Selain Hanif, Muslimah lain yang juga unjuk gigi dalam pencalonan pada jabatan publik adalah Tahanie Aboushi, seorang pengacara hak-hak sipil yang dibesarkan di Brooklyn dan Staten Island. Aboushi berkampanye awal tahun ini untuk menggantikan Jaksa Distrik Manhattan Cy Vance Jr.
Memperoleh dukungan dari Senator AS Bernie Sanders (I-Vt.), dan anggota DPR Jamaal Bowman (D-New York) dan Rashida Tlaib (D-Michigan), ia menempati posisi ketiga jauh di pemilihan pendahuluan Demokrat pada Juni lalu. Aboushi, yang merupakan siswa sekolah menengah pada 2001, mengatakan pengalaman itu juga membentuk dirinya.
"Anda ingat semuanya karena itu benar-benar menghancurkan hidup Anda. Apakah Anda pergi ke toko kelontong atau bermain di taman, atau berjalan melalui lorong sekolah Anda, Anda terus-menerus menjadi subjek kebencian dan kemarahan dan frustasi dan ketidakpedulian," kata Aboushi.
Dia mengatakan, pengalaman itu berkontribusi pada keinginannya untuk menjadi seorang pengacara dan berbicara untuk mereka yang mungkin takut untuk berbicara. Ia ingin memastikan bahwa hak-hak mereka dilindungi. Dia menjalankan firma hukum hak-hak sipil dengan saudara-saudaranya.
"Kami harus belajar, setidaknya bagi saya, bagaimana mengadvokasi diri saya sendiri, serta mengadvokasi orang lain di komunitas, melindungi hak-hak kami dan menyadari apa yang sedang terjadi," tambah Aboushi.
Cerita lain datang dari Mohammad Razvi. Pada 2001, Razvi dan keluarganya menjalankan beberapa bisnis yang sukses di Coney Island Avenue.
Setelah peristiwa 9/11, Razvi mengatakan dia perlu membantu keluarga Muslim menghadapi pelecehan, diskriminasi dan deportasi.
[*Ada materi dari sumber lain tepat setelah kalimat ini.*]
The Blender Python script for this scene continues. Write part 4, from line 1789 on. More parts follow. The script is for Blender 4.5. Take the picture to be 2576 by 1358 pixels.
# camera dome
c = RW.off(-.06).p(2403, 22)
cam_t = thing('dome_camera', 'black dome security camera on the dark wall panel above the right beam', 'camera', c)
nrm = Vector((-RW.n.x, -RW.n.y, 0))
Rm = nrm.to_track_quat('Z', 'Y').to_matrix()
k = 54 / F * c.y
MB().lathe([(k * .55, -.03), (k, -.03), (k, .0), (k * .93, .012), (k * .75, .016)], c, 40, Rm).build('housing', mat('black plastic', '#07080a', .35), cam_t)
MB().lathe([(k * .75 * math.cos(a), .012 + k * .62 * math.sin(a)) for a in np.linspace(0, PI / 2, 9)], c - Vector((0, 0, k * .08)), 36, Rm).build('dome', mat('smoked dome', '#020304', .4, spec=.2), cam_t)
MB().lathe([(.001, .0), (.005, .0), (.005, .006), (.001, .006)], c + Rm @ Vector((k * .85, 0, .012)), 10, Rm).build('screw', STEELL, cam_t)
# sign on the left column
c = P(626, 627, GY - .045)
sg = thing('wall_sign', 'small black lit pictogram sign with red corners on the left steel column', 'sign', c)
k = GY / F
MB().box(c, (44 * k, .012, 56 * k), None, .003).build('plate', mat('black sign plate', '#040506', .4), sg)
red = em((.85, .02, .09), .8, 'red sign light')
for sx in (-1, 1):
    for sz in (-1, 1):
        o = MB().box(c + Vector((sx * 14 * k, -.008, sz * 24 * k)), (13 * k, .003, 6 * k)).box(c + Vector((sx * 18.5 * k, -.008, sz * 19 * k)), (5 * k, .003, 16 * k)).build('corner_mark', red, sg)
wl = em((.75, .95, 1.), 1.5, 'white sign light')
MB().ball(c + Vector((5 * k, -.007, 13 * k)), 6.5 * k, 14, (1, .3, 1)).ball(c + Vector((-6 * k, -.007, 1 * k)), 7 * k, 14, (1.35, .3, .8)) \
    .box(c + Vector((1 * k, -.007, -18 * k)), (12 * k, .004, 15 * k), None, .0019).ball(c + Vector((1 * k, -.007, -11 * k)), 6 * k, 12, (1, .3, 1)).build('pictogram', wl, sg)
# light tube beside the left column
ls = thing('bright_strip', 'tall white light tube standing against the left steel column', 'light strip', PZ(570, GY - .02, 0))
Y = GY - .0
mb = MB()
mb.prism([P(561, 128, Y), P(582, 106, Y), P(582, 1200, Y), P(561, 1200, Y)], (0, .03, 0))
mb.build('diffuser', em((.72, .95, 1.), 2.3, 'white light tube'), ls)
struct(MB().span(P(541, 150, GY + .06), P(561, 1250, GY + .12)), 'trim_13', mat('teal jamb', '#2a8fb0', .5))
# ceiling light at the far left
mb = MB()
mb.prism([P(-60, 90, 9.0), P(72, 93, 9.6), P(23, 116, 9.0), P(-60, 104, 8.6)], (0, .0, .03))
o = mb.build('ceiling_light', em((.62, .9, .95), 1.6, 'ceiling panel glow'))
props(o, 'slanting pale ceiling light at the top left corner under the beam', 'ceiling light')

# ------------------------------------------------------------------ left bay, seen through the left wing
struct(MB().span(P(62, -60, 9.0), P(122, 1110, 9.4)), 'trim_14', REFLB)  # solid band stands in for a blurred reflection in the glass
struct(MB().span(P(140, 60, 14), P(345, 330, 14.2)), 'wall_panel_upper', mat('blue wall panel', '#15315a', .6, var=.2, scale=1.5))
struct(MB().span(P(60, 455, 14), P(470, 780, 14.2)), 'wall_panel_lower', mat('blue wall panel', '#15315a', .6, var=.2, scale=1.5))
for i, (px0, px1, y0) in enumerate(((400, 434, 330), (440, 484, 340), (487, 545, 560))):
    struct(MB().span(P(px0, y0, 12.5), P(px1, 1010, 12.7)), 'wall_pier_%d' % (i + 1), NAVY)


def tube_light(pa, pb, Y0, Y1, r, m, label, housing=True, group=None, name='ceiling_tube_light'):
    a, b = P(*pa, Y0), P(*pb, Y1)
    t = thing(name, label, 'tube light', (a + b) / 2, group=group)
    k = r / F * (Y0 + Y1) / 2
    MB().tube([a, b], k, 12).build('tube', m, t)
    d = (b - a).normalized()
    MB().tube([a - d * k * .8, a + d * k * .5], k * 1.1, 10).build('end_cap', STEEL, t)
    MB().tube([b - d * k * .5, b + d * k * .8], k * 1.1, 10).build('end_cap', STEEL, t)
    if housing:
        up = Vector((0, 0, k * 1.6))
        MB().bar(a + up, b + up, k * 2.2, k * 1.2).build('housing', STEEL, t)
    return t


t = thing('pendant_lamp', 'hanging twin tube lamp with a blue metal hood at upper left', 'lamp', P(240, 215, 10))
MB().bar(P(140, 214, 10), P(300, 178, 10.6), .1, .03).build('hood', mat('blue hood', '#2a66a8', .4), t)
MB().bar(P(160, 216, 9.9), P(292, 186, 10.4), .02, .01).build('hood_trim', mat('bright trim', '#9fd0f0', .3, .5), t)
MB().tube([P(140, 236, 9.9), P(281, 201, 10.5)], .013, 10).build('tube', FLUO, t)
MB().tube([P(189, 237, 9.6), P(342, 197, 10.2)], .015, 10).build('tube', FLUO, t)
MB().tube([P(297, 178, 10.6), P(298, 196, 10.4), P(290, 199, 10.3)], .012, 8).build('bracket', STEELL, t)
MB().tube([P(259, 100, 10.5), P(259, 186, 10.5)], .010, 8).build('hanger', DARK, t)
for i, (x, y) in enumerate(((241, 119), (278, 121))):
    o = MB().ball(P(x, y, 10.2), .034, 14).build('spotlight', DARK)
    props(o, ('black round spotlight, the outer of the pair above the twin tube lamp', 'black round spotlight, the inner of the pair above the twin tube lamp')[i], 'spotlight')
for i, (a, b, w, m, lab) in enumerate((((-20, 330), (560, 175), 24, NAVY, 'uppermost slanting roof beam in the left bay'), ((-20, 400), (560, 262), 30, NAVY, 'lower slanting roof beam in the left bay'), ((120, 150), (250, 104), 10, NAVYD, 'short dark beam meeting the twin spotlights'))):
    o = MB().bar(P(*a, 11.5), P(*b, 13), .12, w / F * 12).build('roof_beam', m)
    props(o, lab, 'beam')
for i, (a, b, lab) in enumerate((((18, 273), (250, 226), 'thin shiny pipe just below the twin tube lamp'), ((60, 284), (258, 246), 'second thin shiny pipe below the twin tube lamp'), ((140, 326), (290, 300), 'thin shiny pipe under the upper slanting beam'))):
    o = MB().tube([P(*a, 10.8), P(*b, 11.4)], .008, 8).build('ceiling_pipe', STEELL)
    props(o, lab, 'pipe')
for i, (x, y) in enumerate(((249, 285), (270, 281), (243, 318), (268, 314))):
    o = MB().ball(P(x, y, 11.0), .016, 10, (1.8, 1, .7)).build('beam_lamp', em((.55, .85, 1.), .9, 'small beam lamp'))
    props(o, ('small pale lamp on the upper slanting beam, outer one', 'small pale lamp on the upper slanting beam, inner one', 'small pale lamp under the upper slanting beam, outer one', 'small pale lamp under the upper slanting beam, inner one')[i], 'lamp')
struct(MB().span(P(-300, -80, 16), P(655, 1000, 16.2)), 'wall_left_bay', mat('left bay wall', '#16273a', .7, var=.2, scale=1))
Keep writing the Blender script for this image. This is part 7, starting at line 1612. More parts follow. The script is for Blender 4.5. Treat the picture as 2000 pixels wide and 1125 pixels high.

Pada 2002, ia menguatkan langkah Dewan Organisasi Rakyat (Council of Peoples Organization/COPO), sebuah organisasi nirlaba yang bertujuan untuk mendukung masyarakat.
"Yang tadinya ruang kantor 1.000 kaki persegi sekarang menjadi ruang kantor sekitar 25.000 kaki persegi. Dan yang dijalankan oleh relawan kini memiliki sekitar 50 karyawan dan 60 relawan," kata Razvi.
Pada 2010, COPO mulai menggelar Muslim Youth Career Day, sebuah wadah yang menyatukan beberapa lembaga penegak hukum kota, negara bagian dan federal. Sebagai hasil dari program tersebut, banyak Muslim telah bergabung dengan penegakan hukum.
Adapula Asad Dandia (28) yang mengklaim dirinya dimata-matai saat remaja di Brooklyn. Ia kemudian bergabung dengan gugatan perwakilan kelompok (class-action) terhadap NYPD. Meski menurutnya advokasi melelahkan beberapa saat, namun ia menilai itu sepadan karena mereka mencetak banyak perubahan yang signifikan.
"Kami ada di buku sejarah," ujar Dandia.